Nessa ordem de ideias, a partir de um estudo aprofundado das temáticas cíveis, a proposta de reforma do Código Civil brasileiro está consentânea com os ditames do fenômeno da constitucionalização do Direito Civil[4], tendo como bússola o respeito e a valorização da dignidade da pessoa humana.
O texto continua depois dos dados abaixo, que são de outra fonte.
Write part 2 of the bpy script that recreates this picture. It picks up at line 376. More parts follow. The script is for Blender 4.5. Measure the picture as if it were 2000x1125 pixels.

Assim, em plena efervescência e mais vivo do que nunca, a jornada do Direito Civil brasileiro está na iminência de sofrer uma transformação significativa, cabendo-nos aguardar para usufruirmos dos avanços que estão por vir, com o anseio de que, através desta nova empreitada legislativa, possamos construir, através do direito, uma sociedade mais justa e solidária.

REFERÊNCIAS:

FARIAS, Cristiano Chaves de; ROSENVALD, Nelson. Curso de Direito Civil. Parte Geral e LINDB. 10.ed. Salvador: JusPodivm, 2012.
GAGLIANO, Pablo Stolze; PAMPLONA FILHO, Rodolfo. Novo Curso de Direito Civil. 24ª ed. São Paulo: Saraiva, 2022.
JATOBÁ, Clever. Curso de Direito de Família. 2.ed. Salvador: Mente Aberta, 2020.

IMAGENS:

1ª Dom Pedro I
2ª Augusto Teixeira de Freitas
3º Clóvis Beviláqua
4º Miguel Reale
5º Livro: A Reforma do Código Civil Brasileiro - disponível na Livraria do Senado Federal



[1] Clever Jatobá é Advogado e Consultor Jurídico baiano, Doutor e Mestre em Família na Sociedade Contemporânea pela UCsal, tendo Pós-graduação em Direito do Estado, bem como em Direito Civil e do Consumidor (JusPodivm), além de ter sido Aluno do Curso de Doutorado em Direito Civil pela Universidad de Buenos Aires (UBA – Argentina). Professor de Direito Civil e Processual Civil, atualmente lecionando na Faculdade batista de Direito (FBB). Autor de diversas obras jurídicas e escritos poéticos e literários.
[2] Teixeira de Freitas era detentor de um invejável saber jurídico. Tinha no seu currículo a formação nas duas escolas de Direito do Brasil, tendo ingressado na Faculdade de Direito aos 16 anos de idade, cursando o 1º ano na Academia de Ciências sociais e Jurídicas de Olinda e o 2º e 3º anos, em São Paulo, na Faculdade do Largo do São Francisco, vindo a concluir os estudos em Olinda, em 1837, com nota máxima.
[3] Conforme já mencionado, apesar de não ter sido adotado como legislação civil brasileira, o Esboço de Teixeira de Freitas terminou sendo aproveitado pelo jurista Portenho Dalmacio Vélez Sarsfield ao ponto de ser adotado como o Código Civil da Argentina que vigorou até 1º de agosto de 2015, além de influenciar outras legislações latino-americanas.
[4] Fenômeno jurídico que impõe que a aplicação das normas do Direito Civil deve estar consentânea com os ditames constitucionais, ou seja, deve estar de acordo com as regras e princípios constitucionais, ao tempo em que, o reconhecimento da força normativa dos princípios fundamentais do direito civil passa a condicionar sua observância pelos cidadãos e sua aplicação pelos tribunais.

Um comentário:

  1. Parabenizo o Prof. Clever Jatobá pela clareza e didática na abordagem da evolução histórica do Direito Civil brasileiro, tornando o conteúdo acessível, interessante e inspirador para todos os alunos.